8. MoveOn.org and other online leftist outfits
Let’s see if we have the arguments straight. This was the most important election in history, the whole world was watching, and everybody knows George W. Bush is an unelected, oil-grubbing, lying, Nazi cowboy moron. For some reason, all of that required beaucoup bucks to propagate, and despite it all, the target of this campaign actually continued to go about his day as if they didn’t exist. So did nigh on everybody else.
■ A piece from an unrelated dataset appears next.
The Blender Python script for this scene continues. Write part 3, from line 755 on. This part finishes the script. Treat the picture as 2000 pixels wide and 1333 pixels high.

7. (tie) Michael Newdow and the U.S. Supreme Court
Newdow is one of those idiots who think your Constitutional rights have been violated if somebody says “God” in your presence without the suffix “-dammit.” So when his third-grade daughter recited the Pledge of Allegiance, including “under God,” in a public school, he sued on her behalf. The case proceeded all the way to the Supreme Court. A majority of justices, finally handed a golden opportunity to clarify the rampant misreadings of the First Amendment’s Establishment and Free Exercise clauses, punted. Justices Stephen Breyer, Ruth Bader Ginsburg, David Souter, and Anthony Kennedy joined Justice Paul Stevens in ruling that since Newdow was involved in a custody dispute with the mother (whom he had never married) for the child, he didn’t have the legal standing to bring the case before them. Thus they left the door wide open for years of patently ridiculous crackdowns on religious expression to come. Sure enough, later in the year, dozens of public school officials went into conniptions over the word “Christmas,” and one even castigated a civics instructor for teaching the Declaration of Independence, the nation’s founding document, which contains reference to a “Creator” and therefore is un-Constitutional.
6. Michael Moore
His “documentary” won French awards and the coveted “Remaining Thumbs Up!” prize from Hezbollah. He siphoned student fees to fund his get-out-the-college-vote (-for-Kerry) campaign and rewarded his minions by calling it the “Slacker Uprising” tour. Afterwards, he was left muttering about annexing Canada and sputtering about “Jesusland.”
5. John Edwards
John Kerry added the North Carolina senator to the Great Hair ticket on the hopes that Edwards would “deliver” the South. The very next day, polls in North Carolina showed a noticeable bump — for the Bush campaign. It was a harbinger of the “Edwards effect” throughout the South, as he failed not only to deliver the region, but even one Southern state, not even his two “home states.” And as WRAL-TV of Raleigh reported, his own neighborhood sported more Bush-Cheney signs than Kerry-Edwards ones.
4. Jimmy Carter
Jimmy Carter, noted tyrants’ lickspittle, brought his Carter Center election observers to Caracas, Venezuela, for the recall election on dictator Hugo Chavez. Despite exit polls showing Chavez losing by a 2-1 margin, he won by about that margin. Notwithstanding the huge discrepancy, Carter immediately declared the election legit. Only later did we learn that Carter Center folks and members of the opposition were prevented from monitoring the main computer hub — and that apparently the Smartmatic voting machines were changed from printing the totals before submitting them by Internet to the hub to more fraud-friendly features, such as receiving communications from the hub and not printing the totals till they were sent in.
3. The United Nations
Despite vigorous application of the United Nation’s patented Rwanda Method of Genocide Prevention (do nothing, blame the U.S., repeat as necessary), the genocide in Sudan continued its horrific pace. The Oil-for-Terrorism-Instead-of-Food program came to a sudden halt, however, though not by any action of the U.N.’s. The scandal, which emerged despite the best squelching by international media, has of late even engulfed Kofi Annan’s son Kojo, and earned Kofi the Capt. Renault Award for Obviously Transparent Shock.
2. Dan Rather
Was anything funnier this year than watching Rather trying to pass off as not only Legitimate but Very Serious what was an obviously word-processed document supposedly written in an era of typewriters — which, it turns out, had been faxed in by a Democrat party operative known for comparing Bush to Hitler? Perhaps the best moments were Rather’s “pajama” cracks at the Internet bloggers who blew up his 60 Minutes II story in a matter of minutes and his oblivious pledge that “If the documents are not what we were led to believe, I’d like to break that story.” Rather’s performance was cluelessness without parallel — and it will remain so unless and until someone can provide evidence that Captain Edward John Smith of the H.M.S. Titanic went down ordering “Full steam ahead!”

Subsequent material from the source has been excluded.